The Chamber is built of brick and faced with white stone. On the main, eastern façade the stone blocks are hewn into four facets each, and it is apparently from this that the Chamber derives its name “Faceted”.
Nowadays the visitor enters the Faceted Chamber directly from the inner rooms of the Great Kremlin Palace. In old times the main entrance to the Chamber was from the side of Cathedral Square. Three staircases led to a special landing, the so-called Red Upper Porch. From here, through a portal in the porch’s side wall, there was an entryway into the Holy Antechamber. The name of the latter stemmed from the murals on biblical subjects that covered its walls. The staircases and the Red Upper Porch have not come down to our day. The Holy Antechamber was rebuilt and redecorated in the middle of the nineteenth century. The only passageway leading from here to the Faceted Chamber has a surviving carved portal on its inner side. The central pier was embellished with reliefs, completely restored in our time.
The walls and vaults of the Faceted Chamber are covered with murals. The original frescoes, executed in the late sixteenth century in the reign of Tsar Feodor Ioannovich, lasted only until the second half of the seventeenth century. In 1672 the famous icon painter Simon Ushakov renewed the murals and, moreover, compiled their detailed description, recording the subject matter and exact location of each. Ushakov’s frescoes have not survived. The currently existing painting was done in 1882 by Palekh masters working under the Belousov family, father and two sons. That was when Simon Ushakov’s descrip-tions were used to good effect. Magnificent and solemn, though somewhat stylized, these murals re-create the atmosphere of a gala medieval hall.

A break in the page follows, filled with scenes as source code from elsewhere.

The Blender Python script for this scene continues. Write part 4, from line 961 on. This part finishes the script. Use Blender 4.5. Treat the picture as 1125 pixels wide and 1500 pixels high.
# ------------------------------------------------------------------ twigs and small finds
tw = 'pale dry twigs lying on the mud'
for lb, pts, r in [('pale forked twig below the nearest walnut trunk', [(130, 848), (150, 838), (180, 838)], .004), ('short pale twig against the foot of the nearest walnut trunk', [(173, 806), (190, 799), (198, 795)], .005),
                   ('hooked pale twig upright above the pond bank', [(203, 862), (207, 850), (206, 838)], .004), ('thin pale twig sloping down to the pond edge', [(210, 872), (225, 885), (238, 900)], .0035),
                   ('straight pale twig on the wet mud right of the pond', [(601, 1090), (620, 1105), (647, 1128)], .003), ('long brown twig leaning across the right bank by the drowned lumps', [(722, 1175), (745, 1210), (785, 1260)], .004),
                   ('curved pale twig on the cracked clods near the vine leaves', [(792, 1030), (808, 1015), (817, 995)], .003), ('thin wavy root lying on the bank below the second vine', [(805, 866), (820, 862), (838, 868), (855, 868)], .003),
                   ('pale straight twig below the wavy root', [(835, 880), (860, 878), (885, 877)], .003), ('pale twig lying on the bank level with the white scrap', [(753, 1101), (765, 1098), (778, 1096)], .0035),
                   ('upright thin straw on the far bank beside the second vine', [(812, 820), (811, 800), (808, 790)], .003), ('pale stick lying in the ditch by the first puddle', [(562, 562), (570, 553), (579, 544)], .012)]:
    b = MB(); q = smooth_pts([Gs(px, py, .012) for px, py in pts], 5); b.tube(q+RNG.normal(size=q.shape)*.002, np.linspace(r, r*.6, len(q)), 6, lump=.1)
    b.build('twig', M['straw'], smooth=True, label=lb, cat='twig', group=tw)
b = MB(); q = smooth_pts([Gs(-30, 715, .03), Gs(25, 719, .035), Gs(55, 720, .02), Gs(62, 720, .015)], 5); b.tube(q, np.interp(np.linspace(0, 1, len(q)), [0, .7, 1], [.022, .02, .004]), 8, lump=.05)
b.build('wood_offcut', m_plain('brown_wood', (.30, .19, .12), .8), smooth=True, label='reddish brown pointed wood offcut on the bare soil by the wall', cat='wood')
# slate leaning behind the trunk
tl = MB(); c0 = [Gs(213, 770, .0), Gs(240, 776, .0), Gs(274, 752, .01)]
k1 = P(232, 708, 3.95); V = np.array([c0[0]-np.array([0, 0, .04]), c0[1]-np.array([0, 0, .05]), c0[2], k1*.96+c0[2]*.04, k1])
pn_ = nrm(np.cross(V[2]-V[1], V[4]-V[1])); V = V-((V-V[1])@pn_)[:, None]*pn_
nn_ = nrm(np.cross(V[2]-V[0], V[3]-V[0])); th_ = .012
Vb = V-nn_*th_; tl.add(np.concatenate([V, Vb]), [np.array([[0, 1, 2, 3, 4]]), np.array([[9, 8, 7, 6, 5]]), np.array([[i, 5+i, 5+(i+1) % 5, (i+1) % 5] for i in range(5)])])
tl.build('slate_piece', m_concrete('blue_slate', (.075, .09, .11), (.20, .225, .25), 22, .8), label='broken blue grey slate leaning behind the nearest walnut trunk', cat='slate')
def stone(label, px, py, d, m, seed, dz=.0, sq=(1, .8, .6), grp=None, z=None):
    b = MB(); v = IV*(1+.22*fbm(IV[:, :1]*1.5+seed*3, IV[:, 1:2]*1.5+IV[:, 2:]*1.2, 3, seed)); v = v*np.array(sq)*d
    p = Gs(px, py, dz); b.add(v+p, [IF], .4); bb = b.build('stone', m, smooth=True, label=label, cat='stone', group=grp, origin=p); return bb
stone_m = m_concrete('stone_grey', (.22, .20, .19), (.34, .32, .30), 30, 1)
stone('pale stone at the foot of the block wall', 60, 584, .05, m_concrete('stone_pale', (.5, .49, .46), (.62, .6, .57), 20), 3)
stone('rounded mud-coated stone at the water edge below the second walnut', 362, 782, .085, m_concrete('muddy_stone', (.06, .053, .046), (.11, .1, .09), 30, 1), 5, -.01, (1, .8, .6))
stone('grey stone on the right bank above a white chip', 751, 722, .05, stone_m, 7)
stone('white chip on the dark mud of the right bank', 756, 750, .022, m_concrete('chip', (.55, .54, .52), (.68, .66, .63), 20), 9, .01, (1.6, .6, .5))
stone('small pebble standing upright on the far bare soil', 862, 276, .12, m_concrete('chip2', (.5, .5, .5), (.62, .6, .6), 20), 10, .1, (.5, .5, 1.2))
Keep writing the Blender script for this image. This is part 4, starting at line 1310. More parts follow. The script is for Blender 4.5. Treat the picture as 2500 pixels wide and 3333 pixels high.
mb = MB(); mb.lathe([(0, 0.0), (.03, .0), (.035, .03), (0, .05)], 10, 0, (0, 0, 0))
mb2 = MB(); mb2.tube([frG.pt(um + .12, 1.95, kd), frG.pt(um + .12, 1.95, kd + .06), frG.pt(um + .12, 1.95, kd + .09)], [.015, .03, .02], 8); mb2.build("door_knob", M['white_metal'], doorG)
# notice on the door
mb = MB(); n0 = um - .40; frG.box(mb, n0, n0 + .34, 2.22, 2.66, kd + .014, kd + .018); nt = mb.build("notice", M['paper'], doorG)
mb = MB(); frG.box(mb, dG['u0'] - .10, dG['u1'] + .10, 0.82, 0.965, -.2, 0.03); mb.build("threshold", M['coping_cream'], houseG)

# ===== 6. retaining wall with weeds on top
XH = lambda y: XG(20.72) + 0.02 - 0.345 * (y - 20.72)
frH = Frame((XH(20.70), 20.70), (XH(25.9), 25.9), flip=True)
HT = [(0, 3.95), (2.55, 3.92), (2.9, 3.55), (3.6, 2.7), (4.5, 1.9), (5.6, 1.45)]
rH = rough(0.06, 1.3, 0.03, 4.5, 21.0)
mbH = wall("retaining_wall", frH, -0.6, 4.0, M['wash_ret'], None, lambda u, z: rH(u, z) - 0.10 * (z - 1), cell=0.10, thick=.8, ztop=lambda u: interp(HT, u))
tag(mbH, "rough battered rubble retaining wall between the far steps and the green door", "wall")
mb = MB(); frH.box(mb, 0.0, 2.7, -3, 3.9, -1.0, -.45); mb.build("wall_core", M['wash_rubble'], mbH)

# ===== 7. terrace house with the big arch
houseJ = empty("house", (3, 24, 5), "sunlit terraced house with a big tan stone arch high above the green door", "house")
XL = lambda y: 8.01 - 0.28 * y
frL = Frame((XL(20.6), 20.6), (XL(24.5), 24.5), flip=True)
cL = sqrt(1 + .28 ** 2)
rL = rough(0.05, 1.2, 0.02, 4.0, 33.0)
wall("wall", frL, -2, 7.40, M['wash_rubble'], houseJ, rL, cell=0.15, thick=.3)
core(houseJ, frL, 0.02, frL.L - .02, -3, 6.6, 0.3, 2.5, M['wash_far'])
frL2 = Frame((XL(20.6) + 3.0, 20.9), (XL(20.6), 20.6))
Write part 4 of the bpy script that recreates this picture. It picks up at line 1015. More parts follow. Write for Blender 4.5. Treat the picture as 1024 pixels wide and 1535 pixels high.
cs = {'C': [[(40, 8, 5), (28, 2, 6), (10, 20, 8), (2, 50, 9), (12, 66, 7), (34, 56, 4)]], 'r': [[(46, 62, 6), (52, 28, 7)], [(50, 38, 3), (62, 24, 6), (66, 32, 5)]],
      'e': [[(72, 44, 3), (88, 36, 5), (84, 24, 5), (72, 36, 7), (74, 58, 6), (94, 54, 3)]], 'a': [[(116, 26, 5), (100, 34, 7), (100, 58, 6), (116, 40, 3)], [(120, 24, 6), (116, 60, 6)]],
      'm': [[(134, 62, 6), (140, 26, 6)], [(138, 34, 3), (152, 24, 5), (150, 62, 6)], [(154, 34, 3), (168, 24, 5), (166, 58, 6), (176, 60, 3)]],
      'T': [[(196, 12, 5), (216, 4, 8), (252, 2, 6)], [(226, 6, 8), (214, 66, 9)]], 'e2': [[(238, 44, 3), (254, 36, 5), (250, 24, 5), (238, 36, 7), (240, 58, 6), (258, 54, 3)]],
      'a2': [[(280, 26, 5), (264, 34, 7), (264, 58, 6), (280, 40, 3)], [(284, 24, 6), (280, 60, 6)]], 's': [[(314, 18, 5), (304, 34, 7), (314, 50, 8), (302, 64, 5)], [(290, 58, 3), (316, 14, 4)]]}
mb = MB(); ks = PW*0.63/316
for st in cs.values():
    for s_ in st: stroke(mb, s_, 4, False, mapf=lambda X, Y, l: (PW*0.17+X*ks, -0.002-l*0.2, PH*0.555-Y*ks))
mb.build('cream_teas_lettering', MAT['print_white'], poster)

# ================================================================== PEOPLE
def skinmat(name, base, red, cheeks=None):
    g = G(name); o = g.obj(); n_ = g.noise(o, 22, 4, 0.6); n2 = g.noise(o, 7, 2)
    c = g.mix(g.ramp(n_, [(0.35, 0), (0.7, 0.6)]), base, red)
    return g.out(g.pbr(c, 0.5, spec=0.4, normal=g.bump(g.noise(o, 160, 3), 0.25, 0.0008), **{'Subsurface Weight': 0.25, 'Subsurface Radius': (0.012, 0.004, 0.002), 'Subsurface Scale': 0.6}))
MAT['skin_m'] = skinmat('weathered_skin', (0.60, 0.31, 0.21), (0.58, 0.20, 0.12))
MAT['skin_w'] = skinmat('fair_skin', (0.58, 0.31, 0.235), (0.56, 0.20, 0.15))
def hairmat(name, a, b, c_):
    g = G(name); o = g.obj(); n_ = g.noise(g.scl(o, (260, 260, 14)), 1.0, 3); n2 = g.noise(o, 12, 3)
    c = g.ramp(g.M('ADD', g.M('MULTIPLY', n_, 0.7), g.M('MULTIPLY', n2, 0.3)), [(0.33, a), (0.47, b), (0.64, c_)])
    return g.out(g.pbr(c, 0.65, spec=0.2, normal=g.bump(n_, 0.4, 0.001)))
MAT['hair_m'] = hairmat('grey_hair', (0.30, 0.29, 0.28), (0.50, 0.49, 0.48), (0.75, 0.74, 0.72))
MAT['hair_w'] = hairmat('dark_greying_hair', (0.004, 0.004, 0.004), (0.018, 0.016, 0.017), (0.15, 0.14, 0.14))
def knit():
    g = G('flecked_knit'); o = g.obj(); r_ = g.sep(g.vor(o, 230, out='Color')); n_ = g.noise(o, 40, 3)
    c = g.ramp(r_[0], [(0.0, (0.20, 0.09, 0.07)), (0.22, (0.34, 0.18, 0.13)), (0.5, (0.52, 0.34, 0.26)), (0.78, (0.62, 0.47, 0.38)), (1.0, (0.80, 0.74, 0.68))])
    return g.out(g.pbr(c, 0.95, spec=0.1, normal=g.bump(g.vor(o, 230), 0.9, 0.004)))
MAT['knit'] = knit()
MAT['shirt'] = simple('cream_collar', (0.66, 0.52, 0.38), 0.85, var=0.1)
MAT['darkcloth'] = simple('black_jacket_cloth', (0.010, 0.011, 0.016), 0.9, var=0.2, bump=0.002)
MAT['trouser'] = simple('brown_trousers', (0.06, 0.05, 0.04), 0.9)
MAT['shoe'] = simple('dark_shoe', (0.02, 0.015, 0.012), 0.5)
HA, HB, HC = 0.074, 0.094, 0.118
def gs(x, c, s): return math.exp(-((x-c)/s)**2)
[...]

The subjects for the murals were taken from the Bible and from Russian history. The choice of themes was prompted by a desire to reflect the idea of rational harmony in the universe and to exalt the image of the Russian state and its rulers.
The Faceted Chamber is kept under permanent observation by restorers. Today it is attached to the complex of the Great Kremlin Palace, the seat of the Supreme Soviet of the USSR. The ancient Chamber lives on, invariably drawing the attention of visitors to the Kremlin.